### EXERCISE MATERIAL ###
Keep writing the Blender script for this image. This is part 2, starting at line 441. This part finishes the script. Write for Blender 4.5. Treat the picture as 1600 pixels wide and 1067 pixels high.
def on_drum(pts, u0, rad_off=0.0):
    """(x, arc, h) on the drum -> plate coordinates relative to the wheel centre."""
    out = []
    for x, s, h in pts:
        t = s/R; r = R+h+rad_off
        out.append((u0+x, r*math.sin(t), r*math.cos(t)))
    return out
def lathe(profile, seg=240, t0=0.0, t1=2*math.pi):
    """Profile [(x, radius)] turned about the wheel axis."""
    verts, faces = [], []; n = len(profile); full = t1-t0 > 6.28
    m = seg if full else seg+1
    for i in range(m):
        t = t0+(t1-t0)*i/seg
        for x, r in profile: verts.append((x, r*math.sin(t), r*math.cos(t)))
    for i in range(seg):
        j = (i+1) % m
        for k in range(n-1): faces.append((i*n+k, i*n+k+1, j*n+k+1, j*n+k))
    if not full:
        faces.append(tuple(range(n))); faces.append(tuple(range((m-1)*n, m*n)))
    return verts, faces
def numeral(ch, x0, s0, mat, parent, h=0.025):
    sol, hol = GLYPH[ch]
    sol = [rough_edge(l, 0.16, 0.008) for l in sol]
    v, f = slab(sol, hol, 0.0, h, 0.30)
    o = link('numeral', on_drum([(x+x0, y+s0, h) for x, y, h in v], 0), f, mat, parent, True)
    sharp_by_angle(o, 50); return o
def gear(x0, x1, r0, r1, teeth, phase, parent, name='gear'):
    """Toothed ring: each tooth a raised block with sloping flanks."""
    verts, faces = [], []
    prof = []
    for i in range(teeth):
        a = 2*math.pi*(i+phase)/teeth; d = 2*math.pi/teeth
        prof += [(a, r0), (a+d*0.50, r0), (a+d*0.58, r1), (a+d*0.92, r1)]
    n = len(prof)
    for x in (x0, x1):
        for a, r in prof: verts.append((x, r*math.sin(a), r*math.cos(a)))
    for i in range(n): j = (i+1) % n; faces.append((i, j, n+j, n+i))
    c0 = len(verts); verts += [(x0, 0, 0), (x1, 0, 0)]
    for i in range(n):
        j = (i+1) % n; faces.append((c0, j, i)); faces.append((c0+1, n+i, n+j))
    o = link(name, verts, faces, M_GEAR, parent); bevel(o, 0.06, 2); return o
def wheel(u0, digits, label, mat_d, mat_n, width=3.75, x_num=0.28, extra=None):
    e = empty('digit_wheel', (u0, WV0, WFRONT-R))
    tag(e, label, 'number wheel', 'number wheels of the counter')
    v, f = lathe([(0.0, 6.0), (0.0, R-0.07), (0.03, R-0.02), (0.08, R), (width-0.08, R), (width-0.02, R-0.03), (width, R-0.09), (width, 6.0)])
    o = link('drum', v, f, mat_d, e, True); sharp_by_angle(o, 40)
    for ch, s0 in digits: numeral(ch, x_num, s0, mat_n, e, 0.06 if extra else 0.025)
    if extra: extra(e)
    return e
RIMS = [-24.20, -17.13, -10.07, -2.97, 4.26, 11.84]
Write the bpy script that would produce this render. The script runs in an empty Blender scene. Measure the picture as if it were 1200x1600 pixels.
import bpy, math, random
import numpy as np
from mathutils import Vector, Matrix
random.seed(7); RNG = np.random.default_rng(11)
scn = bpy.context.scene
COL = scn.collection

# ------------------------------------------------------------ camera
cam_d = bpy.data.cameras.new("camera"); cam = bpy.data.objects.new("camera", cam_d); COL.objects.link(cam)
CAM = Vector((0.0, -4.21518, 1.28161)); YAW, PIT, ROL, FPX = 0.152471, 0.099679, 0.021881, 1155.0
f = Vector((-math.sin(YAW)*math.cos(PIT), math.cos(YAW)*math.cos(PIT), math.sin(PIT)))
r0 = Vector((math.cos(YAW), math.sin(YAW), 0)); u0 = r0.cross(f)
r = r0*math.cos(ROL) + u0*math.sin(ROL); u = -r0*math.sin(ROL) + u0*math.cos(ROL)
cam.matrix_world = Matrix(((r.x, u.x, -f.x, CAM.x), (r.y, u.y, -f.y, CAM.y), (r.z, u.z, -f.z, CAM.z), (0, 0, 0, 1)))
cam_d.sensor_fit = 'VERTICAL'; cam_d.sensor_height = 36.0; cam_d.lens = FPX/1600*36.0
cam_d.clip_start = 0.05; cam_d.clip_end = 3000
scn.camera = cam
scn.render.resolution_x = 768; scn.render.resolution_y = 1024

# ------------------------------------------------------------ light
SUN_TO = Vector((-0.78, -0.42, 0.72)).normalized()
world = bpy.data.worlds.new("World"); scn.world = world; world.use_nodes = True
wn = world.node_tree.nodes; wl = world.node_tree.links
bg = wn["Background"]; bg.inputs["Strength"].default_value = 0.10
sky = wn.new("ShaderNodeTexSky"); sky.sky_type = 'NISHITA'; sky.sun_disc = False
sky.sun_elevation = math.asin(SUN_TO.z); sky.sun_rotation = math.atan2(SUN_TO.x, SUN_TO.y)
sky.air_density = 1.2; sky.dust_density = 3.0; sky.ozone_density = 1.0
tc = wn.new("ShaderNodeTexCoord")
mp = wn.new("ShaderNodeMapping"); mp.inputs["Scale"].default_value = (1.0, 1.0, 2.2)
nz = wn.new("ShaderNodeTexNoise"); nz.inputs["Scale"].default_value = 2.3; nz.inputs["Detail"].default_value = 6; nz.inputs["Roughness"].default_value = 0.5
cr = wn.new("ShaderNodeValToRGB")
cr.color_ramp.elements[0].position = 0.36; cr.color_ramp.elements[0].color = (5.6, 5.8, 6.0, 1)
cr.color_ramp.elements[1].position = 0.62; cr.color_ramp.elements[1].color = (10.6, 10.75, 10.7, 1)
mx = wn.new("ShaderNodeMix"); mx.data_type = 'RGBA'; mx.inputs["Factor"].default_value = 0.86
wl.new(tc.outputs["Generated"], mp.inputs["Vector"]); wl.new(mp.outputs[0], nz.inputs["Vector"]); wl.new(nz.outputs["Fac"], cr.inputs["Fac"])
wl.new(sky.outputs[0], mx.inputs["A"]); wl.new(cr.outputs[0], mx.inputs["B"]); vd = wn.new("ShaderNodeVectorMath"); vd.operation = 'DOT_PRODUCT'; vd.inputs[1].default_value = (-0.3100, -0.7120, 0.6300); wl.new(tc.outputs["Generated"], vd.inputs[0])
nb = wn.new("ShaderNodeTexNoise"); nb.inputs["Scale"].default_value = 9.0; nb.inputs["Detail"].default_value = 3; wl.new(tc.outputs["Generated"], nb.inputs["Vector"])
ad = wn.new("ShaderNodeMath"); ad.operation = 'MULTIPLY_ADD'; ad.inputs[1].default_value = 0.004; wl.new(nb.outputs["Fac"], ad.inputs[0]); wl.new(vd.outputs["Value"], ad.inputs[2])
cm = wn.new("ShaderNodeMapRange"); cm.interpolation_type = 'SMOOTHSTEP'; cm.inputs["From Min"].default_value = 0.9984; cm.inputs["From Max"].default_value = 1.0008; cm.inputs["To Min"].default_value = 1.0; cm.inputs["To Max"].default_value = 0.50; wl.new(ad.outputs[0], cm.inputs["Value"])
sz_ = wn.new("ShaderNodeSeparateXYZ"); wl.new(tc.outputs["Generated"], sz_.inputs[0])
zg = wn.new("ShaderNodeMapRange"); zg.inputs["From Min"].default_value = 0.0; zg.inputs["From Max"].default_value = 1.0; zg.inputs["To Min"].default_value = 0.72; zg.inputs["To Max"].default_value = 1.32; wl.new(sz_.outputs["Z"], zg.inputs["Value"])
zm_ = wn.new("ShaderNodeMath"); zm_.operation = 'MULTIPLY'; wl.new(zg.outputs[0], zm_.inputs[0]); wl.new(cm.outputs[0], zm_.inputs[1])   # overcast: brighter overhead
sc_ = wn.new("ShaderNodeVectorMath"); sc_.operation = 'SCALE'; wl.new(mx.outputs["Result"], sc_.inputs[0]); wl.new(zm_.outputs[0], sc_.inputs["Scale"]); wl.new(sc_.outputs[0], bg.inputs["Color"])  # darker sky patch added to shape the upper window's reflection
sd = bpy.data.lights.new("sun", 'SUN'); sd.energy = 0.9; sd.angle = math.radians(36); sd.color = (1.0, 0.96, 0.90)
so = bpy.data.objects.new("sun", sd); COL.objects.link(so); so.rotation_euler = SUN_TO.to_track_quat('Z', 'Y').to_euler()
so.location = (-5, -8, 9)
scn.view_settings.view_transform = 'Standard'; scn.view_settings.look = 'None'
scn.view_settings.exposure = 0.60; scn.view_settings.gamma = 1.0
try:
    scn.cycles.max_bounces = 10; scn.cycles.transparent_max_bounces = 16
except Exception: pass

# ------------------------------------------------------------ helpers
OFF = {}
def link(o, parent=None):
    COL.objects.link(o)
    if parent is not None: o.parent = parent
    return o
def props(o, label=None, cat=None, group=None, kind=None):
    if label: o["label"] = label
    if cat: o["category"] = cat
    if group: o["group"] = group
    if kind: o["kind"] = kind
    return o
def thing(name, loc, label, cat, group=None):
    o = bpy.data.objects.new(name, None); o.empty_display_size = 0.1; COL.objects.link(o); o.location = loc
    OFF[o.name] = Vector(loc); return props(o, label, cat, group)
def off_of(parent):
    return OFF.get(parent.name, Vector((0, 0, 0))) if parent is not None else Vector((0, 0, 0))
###
• **WHAT NEEDS TO BE DONE**
Quote the lines that begin at the line containing "Write the bpy" and end at the line containing "COL = scn.collection", keeping both of those lines.

• **WRITTEN RESPONSE**
Write the bpy script that would produce this render. The script runs in an empty Blender scene. Measure the picture as if it were 1200x1600 pixels.
import bpy, math, random
import numpy as np
from mathutils import Vector, Matrix
random.seed(7); RNG = np.random.default_rng(11)
scn = bpy.context.scene
COL = scn.collection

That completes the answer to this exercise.